Show that the total mechanical energy is always conserved in the case of a
freely falling body under gravity from a height 'h' by finding it when:
(i) The body is at the top.
(ii) The body has fallen a distance x.
(iii) The body has reached the ground. (air resistance neglected)
Answers
Given:
A freely falling body.
(i) The body is at the top.
(ii) The body has fallen a distance x.
(iii) The body has reached the ground. (air resistance neglected)
To find:
Show that the total mechanical energy is always conserved in the case of a freely falling body under gravity from a height 'h'
Solution:
Let us consider a body of mass m placed at A
We should neglect the effect of air resistance on the motion of body.
Velocity at point A = 0
At point A
Mechanical energy at Point A
Potential energy at A = E (pA) = mgh
Kinetic energy at A = E (kA) = 0
Total mechanical energy at A (Ea) = E (pa) + E (kA) = mgh + 0 = mgh ------ (A)
At point B
v2 = 2gh
Kinetic energy at B = E (kB) = 1/2 mv^2 = 1/2 m (2gh) = mgh
Potential energy at B = E (pB) = 0
Total mechanical energy at B= E (B) = E (kB) + E (pB) = mgh + 0 = mgh ----- (B)
At point C
When body moves from A to C, it covers distance 's'. and vc is velocity at C then from,
v^2 - u^2 = 2as
vc^2 - 0 = 2 gs
Kinetic energy at C = E (kC) = 1/2 mv^2 = 1/2 m (2gs) = mgs
Potential energy at C = E (pC) = mg (h - s)

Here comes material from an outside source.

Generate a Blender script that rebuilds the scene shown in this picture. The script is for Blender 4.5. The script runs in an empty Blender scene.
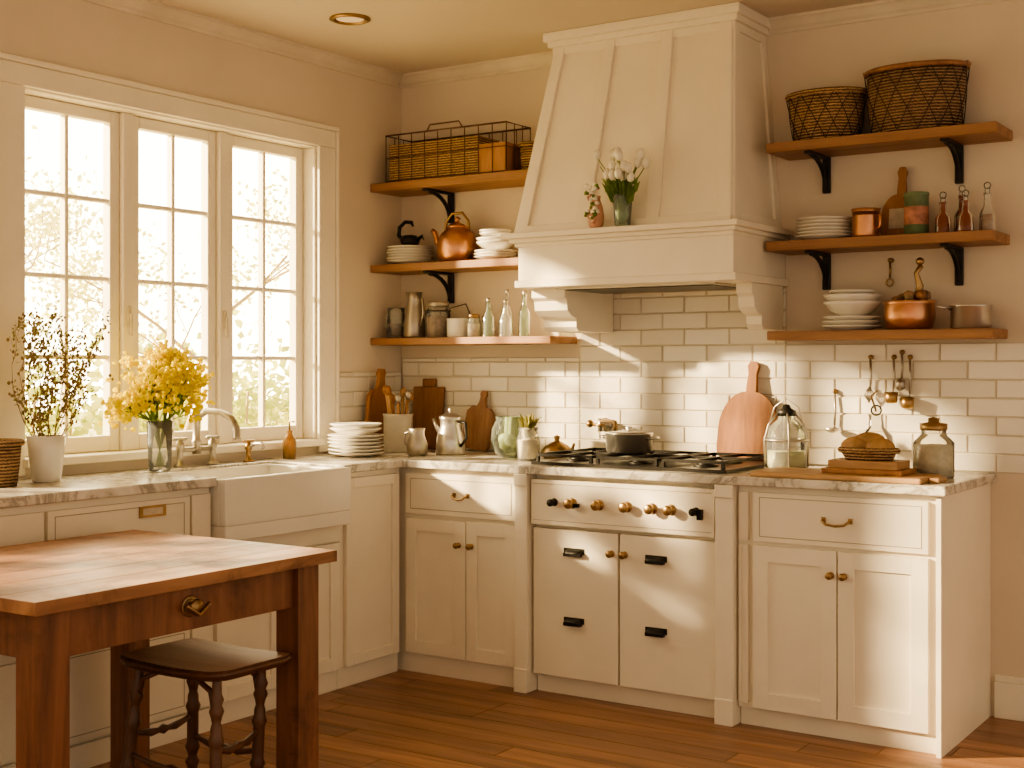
import bpy, math, random
from mathutils import Vector, Matrix
random.seed(7)
pi=math.pi
sc=bpy.context.scene
# ------------------------------------------------------------------ materials
def newmat(name):
    m=bpy.data.materials.new(name); m.use_nodes=True
    nt=m.node_tree; b=nt.nodes['Principled BSDF']; return m,nt,b
def objcoord(nt,scale=(1,1,1)):
    tc=nt.nodes.new('ShaderNodeTexCoord'); mp=nt.nodes.new('ShaderNodeMapping')
    mp.inputs['Scale'].default_value=scale
    nt.links.new(tc.outputs['Object'],mp.inputs['Vector']); return mp.outputs['Vector']
def noise(nt,vec,scale,detail=4,rough=.55,dist=0):
    n=nt.nodes.new('ShaderNodeTexNoise'); n.inputs['Scale'].default_value=scale
    n.inputs['Detail'].default_value=detail; n.inputs['Roughness'].default_value=rough
    n.inputs['Distortion'].default_value=dist
    nt.links.new(vec,n.inputs['Vector']); return n.outputs['Fac']
def ramp(nt,fac,stops):
    r=nt.nodes.new('ShaderNodeValToRGB'); e=r.color_ramp.elements
    while len(e)<len(stops): e.new(.5)
    for i,(p,c) in enumerate(stops):
        e[i].position=p; e[i].color=(c[0],c[1],c[2],1)
    nt.links.new(fac,r.inputs['Fac']); return r.outputs['Color']
def addbump(nt,b,h,st,dist=.01):
    bp=nt.nodes.new('ShaderNodeBump'); bp.inputs['Strength'].default_value=st; bp.inputs['Distance'].default_value=dist
    nt.links.new(h,bp.inputs['Height']); nt.links.new(bp.outputs['Normal'],b.inputs['Normal'])
def mul(c,k): return tuple(min(1,x*k) for x in c)
def mat(name,col,rough=.5,metal=0,var=.12,vs=4,bump=.1,bs=60,emit=0):
    m,nt,b=newmat(name)
    v=objcoord(nt)
    n=noise(nt,v,vs,5)
    c=ramp(nt,n,[(.3,mul(col,1-var)),(.7,mul(col,1+var*.5))])
    nt.links.new(c,b.inputs['Base Color'])
    b.inputs['Roughness'].default_value=rough; b.inputs['Metallic'].default_value=metal
    if bump: addbump(nt,b,noise(nt,v,bs,3),bump,.004)
    if emit:
        b.inputs['Emission Color'].default_value=(*col,1); b.inputs['Emission Strength'].default_value=emit
    return m
def wood(name,c1,c2,axis=0,scale=9,rough=.5,bump=.25,island=False,worn=0):
    m,nt,b=newmat(name)
    s=[1,1,1]; s[axis]=.09
    v=objcoord(nt,tuple(s))
    if island:
        g=nt.nodes.new('ShaderNodeNewGeometry'); 
        ad=nt.nodes.new('ShaderNodeVectorMath'); ad.operation='ADD'
        ml=nt.nodes.new('ShaderNodeMath'); ml.operation='MULTIPLY'; ml.inputs[1].default_value=37.
        nt.links.new(g.outputs['Random Per Island'],ml.inputs[0])
        nt.links.new(v,ad.inputs[0]); nt.links.new(ml.outputs[0],ad.inputs[1]); v=ad.outputs[0]
    n=noise(nt,v,scale,9,.62,1.2)
    n2=noise(nt,v,scale*6,5,.6,.3)
    mx=nt.nodes.new('ShaderNodeMath'); mx.operation='MULTIPLY_ADD'; mx.inputs[1].default_value=.3
    nt.links.new(n2,mx.inputs[0]); nt.links.new(n,mx.inputs[2])
    mid=tuple((a+b_)/2 for a,b_ in zip(c1,c2))
    c=ramp(nt,mx.outputs[0],[(.45,c1),(.62,mid),(.82,c2)])
    if island:
        hs=nt.nodes.new('ShaderNodeHueSaturation')
        mr=nt.nodes.new('ShaderNodeMapRange'); mr.inputs['To Min'].default_value=1-island; mr.inputs['To Max'].default_value=1+island
        nt.links.new(g.outputs['Random Per Island'],mr.inputs['Value'])
        nt.links.new(mr.outputs['Result'],hs.inputs['Value']); nt.links.new(c,hs.inputs['Color']); c=hs.outputs['Color']
    if worn:
        w=noise(nt,objcoord(nt),3.2,8,.72,.6)
        wr=ramp(nt,w,[(.30,(1-worn,)*3),(.44,(.95,)*3),(.52,(1,)*3),(.72,(1.0,)*3)])
        mm=nt.nodes.new('ShaderNodeMix'); mm.data_type='RGBA'; mm.blend_type='MULTIPLY'; mm.inputs[0].default_value=1
        nt.links.new(c,mm.inputs[6]); nt.links.new(wr,mm.inputs[7]); c=mm.outputs[2]
        rr=nt.nodes.new('ShaderNodeMapRange'); rr.inputs['From Min'].default_value=.3; rr.inputs['From Max'].default_value=.7; rr.inputs['To Min'].default_value=rough+.2; rr.inputs['To Max'].default_value=rough-.08
        nt.links.new(w,rr.inputs['Value']); nt.links.new(rr.outputs['Result'],b.inputs['Roughness'])
    nt.links.new(c,b.inputs['Base Color'])
    if not worn: b.inputs['Roughness'].default_value=rough
    addbump(nt,b,mx.outputs[0],bump,.006)
    return m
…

Total mechanical energy at C = E (C) = E (pC) + E (kC) = mg (h-s) + mgs = mgh ------ (C)
From (A), (B) and (C) we have obtained,
E (A) = E (B) = E (C)
As the total mechanical energy was the same at all three points, this proves that the total mechanical energy of the body throughout the free fall is conserved.